(Task description) Begin with the first line of the material and copy each line word for word through the line that contains "def hole(r): return"; the pictures are left out.

|---|

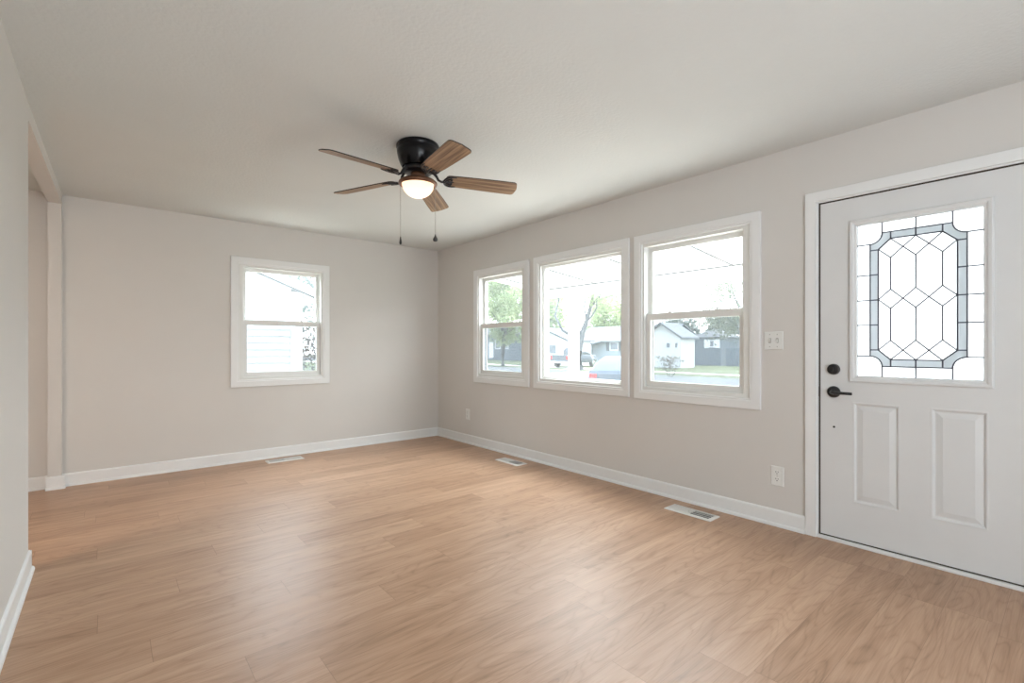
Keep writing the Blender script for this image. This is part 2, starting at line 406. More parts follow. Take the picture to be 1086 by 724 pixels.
# ------------------------------------------------------------------ room shell
H = 2.44; T = 0.14; YF = -7.6; XL = -3.655; XH = -5.3
CAS = 0.074
WIN = {  # outer casing rectangle (u0, u1, v0, v1) in the wall's own left-to-right coordinate
    'w1': (0.832, 1.809, 0.752, 2.074), 'w2': (1.880, 3.056, 0.750, 2.082), 'w3': (3.109, 4.115, 0.745, 2.079)}
WB = (-2.407, -1.428, 0.760, 2.084)
DOOR = (4.452, 5.366, 0.018, 2.052)
def hole(r): return (r[0]+CAS-0.004, r[1]-CAS+0.004, r[2]+CAS-0.004, r[3]-CAS+0.004)

bm = panel([0, -YF], [0, H], [hole(WIN['w1']), hole(WIN['w2']), hole(WIN['w3']), (DOOR[0]-0.02, DOOR[1]+0.02, 0.0, DOOR[3]+0.02)], 0, T, lambda u, v, t: (t, -u, v))
obj('wall_right', bm, M_WALL, kind='structure')
bm = panel([XH, T], [0, H], [hole(WB)], 0, T, lambda u, v, t: (u, t, v))
obj('wall_back', bm, M_WALL, kind='structure')
YJ0, YJ1, ZHD = -0.062, -1.958, 2.352
def lx(y):
    a, b = -3.638, -3.662
    return a if y > -0.1 else (b if y < -1.9 else a+(b-a)*(-0.1-y)/1.8)
bm = panel([0, -YF], [0, H], [(-YJ0, -YJ1, 0, ZHD)], 0, 0.085, lambda u, v, t: (lx(-u)-t, -u, v))
obj('wall_left', bm, M_WALL, kind='structure')
obj('wall_front', box(B(), XH, T, YF-T, YF, 0, H), M_WALL, kind='structure')
obj('wall_hall_left', box(B(), XH-T, XH, YF, T, 0, H), M_WALL, kind='structure')
obj('wall_hall_front', box(B(), XH, -3.75, -3.1, -3.0, 0, H), M_WALL, kind='structure')
obj('floor', box(B(), XH-T, T, YF-T, T, -0.12, 0), M_FLOOR, kind='structure')
obj('ceiling', box(B(), XH-T, T, YF-T, T, H, H+0.16), M_CEIL, kind='structure')

SHOE = 0.024
BBP = [(0,0),(SHOE,0),(SHOE,0.006),(0.022,0.014),(0.017,0.020),(0.0125,0.022),(0.0125,0.094),(0.010,0.101),(0.005,0.106),(0,0.107)]
bm = prism(B(), BBP, (0.0, -4.383), lambda a, b, e: (-a, e, b))
prism(bm, BBP, (-5.436, YF), lambda a, b, e: (-a, e, b))
obj('baseboard_right', bm, M_TRIM, kind='structure')
obj('baseboard_back', prism(B(), BBP, (lx(0)+0.002, -0.0005), lambda a, b, e: (e, -a, b)), M_TRIM, kind='structure')
bm = prism(B(), BBP, (YJ1+0.012, YF), lambda a, b, e: (lx(-2)+a, e, b))
prism(bm, BBP, (lx(-2)-0.085, lx(-2)+0.0125), lambda a, b, e: (e, YJ1+a, b))
obj('baseboard_left', bm, M_TRIM, kind='structure')
bm = prism(B(), BBP, (lx(0)-0.097, lx(0)+0.020), lambda a, b, e: (e, YJ0-a, b))
prism(bm, BBP, (YJ0-0.016, -0.012), lambda a, b, e: (lx(0)+a, e, b))
obj('baseboard_jamb', bm, M_TRIM, kind='structure')
obj('baseboard_hall', prism(B(), BBP, (XH, lx(0)-0.085), lambda a, b, e: (e, -a, b)), M_TRIM, kind='structure')

# ------------------------------------------------------------------ windows (local: X right, Y outward, Z up; room side is Y < 0)
def casing(bm, r, foot=False):
    u0, u1, v0, v1 = r
    ring(bm, u0, u1, v0, v1, [(0,0),(0,-0.015),(0.003,-0.018),(CAS-0.018,-0.018),(CAS-0.015,-0.014),(CAS-0.003,-0.014),(CAS,-0.011),(CAS,0)])
    return bm
def window(name, label, wall, r, style, near='r', screen=True):
    W_, Hh = r[1]-r[0], r[3]-r[2]
    if wall == 'right': e = empty(name, (0, -r[0], r[2]), -PI/2)
    else: e = empty(name, (r[0], 0, r[2]), 0)
    tag(e, label, None, None, 'structure')
    obj('casing', casing(B(), (0, W_, 0, Hh)), M_TRIM, e)
    a = CAS-0.003
    u0, u1, v0, v1 = a, W_-a, a, Hh-a
    bm = B(); nl, nr = (0.044, 0.020) if near == 'l' else (0.020, 0.048)
    if style == 'fixed': nl = nr = 0.020
    frame(bm, u0, u1, v0, v1, nl, nr, 0.030, 0.026, 0.0, 0.115)
    frame(bm, u0+nl-0.002, u1-nr+0.002, v0+0.028, v1-0.024, 0.008, 0.008, 0.008, 0.008, 0.057, 0.063)
    obj('frame', bm, M_VINYL, e, bevel=0.0015)
    i0, i1, j0, j1 = u0+nl, u1-nr, v0+0.030, v1-0.026
    if style == 'fixed':
        bm = B(); ring(bm, i0, i1, j0, j1, [(0,0.030),(0.010,0.030),(0.014,0.038),(0.020,0.038),(0.024,0.046),(0.024,0.080),(0,0.080)])
        obj('glazing_stop', bm, M_VINYL, e)
        obj('glass', box(B(), i0+0.018, i1-0.018, j0+0.018, j1-0.018, 0, 0) if False else prism(B(), [(i0+0.02,j0+0.02),(i1-0.02,j0+0.02),(i1-0.02,j1-0.02),(i0+0.02,j1-0.02)], (0.056, 0.060), lambda p, q, y: (p, y, q)), M_GLASS, e)
        return e
    mid = (j0+j1)/2
    S = 0.036
    # upper sash: outer track, lower sash: inner track
    bm = B(); frame(bm, i0, i1, mid-0.012, j1, S, S, 0.034, S, 0.064, 0.094)
    us = obj('upper_sash', bm, M_VINYL, e, bevel=0.002)
    obj('glass', prism(B(), [(i0+S-0.006,mid+0.016),(i1-S+0.006,mid+0.016),(i1-S+0.006,j1-S+0.006),(i0+S-0.006,j1-S+0.006)], (0.078, 0.081), lambda p, q, y: (p, y, q)), M_GLASS, us)
    bm = B(); frame(bm, i0+0.002, i1-0.002, j0, mid+0.026, S, S, 0.046, 0.054, 0.026, 0.056)
    ls = obj('lower_sash', bm, M_VINYL, e, bevel=0.002)
    obj('glass', prism(B(), [(i0+S-0.006,j0+0.040),(i1-S+0.006,j0+0.040),(i1-S+0.006,mid-0.022),(i0+S-0.006,mid-0.022)], (0.040, 0.043), lambda p, q, y: (p, y, q)), M_GLASS, ls)
    # vertical balance tracks
    bm = B()
    box(bm, i0-0.001, i0+0.004, 0.062, 0.064, mid+0.02, j1); box(bm, i1-0.004, i1+0.001, 0.062, 0.064, mid+0.02, j1)
    box(bm, i0+0.001, i0+0.010, 0.068, 0.110, j0, mid-0.012); box(bm, i1-0.010, i1-0.001, 0.068, 0.110, j0, mid-0.012)
    obj('track', bm, M_TRACK, e)
    for q in (0.26, 0.74):
        x = i0+(i1-i0)*q; z = mid+0.026
        bm = B(); lathe(bm, [(0,0),(0.017,0),(0.017,0.005),(0.011,0.009),(0.011,0.014),(0,0.015)], 16, (x, 0.042, z))
        box(bm, x-0.004, x+0.026, 0.036, 0.046, z+0.012, z+0.018)
        obj('sash_lock', bm, M_VINYL, ls, smooth=40)
    if screen:
        sf = obj('screen_frame', frame(B(), i0+0.008, i1-0.008, j0, mid, 0.014, 0.014, 0.014, 0.012, 0.098, 0.106), M_VINYL, e)
        obj('screen_mesh', prism(B(), [(i0+0.02,j0+0.012),(i1-0.02,j0+0.012),(i1-0.02,mid-0.010),(i0+0.02,mid-0.010)], (0.1015, 0.1022), lambda p, q, y: (p, y, q)), M_SCREEN, sf)
    return e
window('window_1', 'white double hung window in the right wall nearest the back corner', 'right', WIN['w1'], 'hung')
window('window_2', 'large white fixed picture window between the two double hung windows', 'right', WIN['w2'], 'fixed')
window('window_3', 'white double hung window beside the light switch', 'right', WIN['w3'], 'hung')
window('window_4', 'white double hung window alone in the back wall', 'back', WB, 'hung', 'l')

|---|

(Answer for this exercise)
Keep writing the Blender script for this image. This is part 2, starting at line 406. More parts follow. Take the picture to be 1086 by 724 pixels.
# ------------------------------------------------------------------ room shell
H = 2.44; T = 0.14; YF = -7.6; XL = -3.655; XH = -5.3
CAS = 0.074
WIN = {  # outer casing rectangle (u0, u1, v0, v1) in the wall's own left-to-right coordinate
    'w1': (0.832, 1.809, 0.752, 2.074), 'w2': (1.880, 3.056, 0.750, 2.082), 'w3': (3.109, 4.115, 0.745, 2.079)}
WB = (-2.407, -1.428, 0.760, 2.084)
DOOR = (4.452, 5.366, 0.018, 2.052)
def hole(r): return (r[0]+CAS-0.004, r[1]-CAS+0.004, r[2]+CAS-0.004, r[3]-CAS+0.004)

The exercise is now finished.